# YOUR INSTRUCTIONS
Take the lines from the beginning of the data below through the line holding "rad = math.radians" and return exactly those.

# Scene modeling code data
◇ ◇ ◇ ◇

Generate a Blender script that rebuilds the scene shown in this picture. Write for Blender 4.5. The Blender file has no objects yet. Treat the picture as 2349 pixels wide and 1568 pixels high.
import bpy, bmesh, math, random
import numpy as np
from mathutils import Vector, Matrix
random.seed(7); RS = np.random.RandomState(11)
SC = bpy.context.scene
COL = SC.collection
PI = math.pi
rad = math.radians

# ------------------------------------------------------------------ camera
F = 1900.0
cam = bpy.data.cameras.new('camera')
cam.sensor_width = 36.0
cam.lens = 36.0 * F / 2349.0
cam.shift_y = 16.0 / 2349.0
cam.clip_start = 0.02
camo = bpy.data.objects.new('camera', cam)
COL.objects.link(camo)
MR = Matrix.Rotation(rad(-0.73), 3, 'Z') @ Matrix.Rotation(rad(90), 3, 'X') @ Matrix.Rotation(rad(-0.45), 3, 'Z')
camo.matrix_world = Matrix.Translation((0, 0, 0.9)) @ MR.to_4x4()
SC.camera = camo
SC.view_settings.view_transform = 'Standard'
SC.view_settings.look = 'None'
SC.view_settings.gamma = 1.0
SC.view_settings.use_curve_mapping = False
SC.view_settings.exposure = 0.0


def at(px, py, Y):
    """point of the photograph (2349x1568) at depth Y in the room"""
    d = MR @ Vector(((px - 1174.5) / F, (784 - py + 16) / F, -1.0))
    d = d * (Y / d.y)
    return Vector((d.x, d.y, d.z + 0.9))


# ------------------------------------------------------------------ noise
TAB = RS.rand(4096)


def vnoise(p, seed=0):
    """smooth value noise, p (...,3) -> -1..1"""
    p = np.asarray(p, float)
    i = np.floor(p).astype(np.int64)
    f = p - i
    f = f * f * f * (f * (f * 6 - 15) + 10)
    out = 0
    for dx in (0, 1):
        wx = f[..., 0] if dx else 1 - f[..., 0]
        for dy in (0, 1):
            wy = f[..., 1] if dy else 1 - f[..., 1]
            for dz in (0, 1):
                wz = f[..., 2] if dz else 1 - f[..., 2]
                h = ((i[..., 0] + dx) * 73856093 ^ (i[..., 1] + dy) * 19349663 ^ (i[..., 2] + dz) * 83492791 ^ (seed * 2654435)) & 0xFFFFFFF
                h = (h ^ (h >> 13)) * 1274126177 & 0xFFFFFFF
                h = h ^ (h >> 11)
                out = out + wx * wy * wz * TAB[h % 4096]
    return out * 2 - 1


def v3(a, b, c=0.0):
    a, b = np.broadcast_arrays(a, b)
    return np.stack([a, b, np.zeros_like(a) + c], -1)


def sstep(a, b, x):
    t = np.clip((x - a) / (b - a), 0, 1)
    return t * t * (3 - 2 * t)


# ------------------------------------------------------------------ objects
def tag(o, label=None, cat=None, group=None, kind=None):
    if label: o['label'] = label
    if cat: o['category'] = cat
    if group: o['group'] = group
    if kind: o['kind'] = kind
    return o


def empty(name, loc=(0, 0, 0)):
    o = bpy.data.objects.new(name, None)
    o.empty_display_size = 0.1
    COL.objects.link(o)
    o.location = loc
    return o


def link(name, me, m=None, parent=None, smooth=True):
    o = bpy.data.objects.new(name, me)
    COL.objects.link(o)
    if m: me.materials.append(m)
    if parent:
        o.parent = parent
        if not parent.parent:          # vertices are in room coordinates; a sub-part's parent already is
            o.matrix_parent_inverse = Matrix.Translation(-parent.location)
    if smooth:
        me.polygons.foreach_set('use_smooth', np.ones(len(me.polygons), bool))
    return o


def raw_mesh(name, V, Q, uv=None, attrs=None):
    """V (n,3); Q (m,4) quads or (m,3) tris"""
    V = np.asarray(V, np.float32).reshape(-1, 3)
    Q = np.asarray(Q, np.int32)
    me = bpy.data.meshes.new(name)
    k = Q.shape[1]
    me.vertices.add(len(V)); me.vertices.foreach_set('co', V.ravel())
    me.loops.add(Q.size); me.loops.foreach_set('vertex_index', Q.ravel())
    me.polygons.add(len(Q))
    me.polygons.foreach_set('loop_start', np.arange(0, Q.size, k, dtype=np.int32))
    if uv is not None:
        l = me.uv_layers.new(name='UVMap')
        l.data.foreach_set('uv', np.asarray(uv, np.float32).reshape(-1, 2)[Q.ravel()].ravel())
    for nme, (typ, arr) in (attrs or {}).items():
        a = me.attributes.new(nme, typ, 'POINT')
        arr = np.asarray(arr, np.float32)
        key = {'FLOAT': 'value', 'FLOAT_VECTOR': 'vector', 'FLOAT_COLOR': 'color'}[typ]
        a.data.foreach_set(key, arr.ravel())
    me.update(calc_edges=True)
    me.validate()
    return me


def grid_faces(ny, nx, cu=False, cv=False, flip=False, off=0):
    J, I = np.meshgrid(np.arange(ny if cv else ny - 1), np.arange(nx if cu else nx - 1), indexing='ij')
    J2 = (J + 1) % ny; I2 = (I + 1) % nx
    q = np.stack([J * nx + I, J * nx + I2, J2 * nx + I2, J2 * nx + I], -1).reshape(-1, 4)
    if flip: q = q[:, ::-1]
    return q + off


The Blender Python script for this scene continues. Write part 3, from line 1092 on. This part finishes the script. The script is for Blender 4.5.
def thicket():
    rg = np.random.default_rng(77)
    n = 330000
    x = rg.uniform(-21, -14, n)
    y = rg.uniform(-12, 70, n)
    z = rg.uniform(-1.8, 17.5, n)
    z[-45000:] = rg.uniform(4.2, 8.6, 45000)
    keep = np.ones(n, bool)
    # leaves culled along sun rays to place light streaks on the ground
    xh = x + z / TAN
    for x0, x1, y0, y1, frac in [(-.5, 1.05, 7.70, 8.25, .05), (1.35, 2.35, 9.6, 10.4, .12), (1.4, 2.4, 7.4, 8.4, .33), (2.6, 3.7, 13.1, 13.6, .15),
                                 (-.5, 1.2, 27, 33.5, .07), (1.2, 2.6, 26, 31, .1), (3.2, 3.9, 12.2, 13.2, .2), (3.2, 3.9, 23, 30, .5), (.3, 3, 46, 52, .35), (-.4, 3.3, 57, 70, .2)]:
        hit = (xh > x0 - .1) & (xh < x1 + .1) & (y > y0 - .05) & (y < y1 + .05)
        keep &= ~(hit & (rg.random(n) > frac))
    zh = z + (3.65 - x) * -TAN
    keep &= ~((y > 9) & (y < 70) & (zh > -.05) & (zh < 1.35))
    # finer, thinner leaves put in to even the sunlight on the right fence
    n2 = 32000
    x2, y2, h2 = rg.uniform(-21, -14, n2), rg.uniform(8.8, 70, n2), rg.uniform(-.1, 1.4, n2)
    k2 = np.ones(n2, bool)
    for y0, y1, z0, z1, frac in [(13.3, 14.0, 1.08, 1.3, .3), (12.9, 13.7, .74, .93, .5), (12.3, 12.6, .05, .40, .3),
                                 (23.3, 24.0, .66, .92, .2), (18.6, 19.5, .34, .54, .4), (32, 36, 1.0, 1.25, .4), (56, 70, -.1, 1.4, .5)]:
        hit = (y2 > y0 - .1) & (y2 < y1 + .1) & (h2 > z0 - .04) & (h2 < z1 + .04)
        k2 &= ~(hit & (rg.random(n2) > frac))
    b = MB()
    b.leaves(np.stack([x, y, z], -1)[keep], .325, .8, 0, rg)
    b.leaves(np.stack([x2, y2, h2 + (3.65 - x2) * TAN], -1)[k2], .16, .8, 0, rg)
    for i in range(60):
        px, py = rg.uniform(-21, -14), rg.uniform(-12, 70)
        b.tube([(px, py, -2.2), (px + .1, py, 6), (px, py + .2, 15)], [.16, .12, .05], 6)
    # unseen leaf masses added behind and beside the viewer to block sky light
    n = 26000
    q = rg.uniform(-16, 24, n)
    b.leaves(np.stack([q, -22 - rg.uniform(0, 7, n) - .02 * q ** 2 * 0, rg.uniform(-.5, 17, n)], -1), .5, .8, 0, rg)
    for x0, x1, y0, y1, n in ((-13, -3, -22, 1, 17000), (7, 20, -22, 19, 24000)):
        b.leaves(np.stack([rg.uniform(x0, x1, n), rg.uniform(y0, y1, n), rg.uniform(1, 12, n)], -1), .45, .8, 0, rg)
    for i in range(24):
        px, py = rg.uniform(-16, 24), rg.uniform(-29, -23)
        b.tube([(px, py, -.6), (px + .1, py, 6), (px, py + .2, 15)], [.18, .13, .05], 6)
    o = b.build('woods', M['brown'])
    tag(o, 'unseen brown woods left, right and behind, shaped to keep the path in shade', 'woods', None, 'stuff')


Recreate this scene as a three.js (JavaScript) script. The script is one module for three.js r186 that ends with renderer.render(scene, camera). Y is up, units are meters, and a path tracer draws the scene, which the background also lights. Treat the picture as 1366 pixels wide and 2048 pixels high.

◇ ◇ ◇ ◇

# RESULT OF THE TASK
Generate a Blender script that rebuilds the scene shown in this picture. Write for Blender 4.5. The Blender file has no objects yet. Treat the picture as 2349 pixels wide and 1568 pixels high.
import bpy, bmesh, math, random
import numpy as np
from mathutils import Vector, Matrix
random.seed(7); RS = np.random.RandomState(11)
SC = bpy.context.scene
COL = SC.collection
PI = math.pi
rad = math.radians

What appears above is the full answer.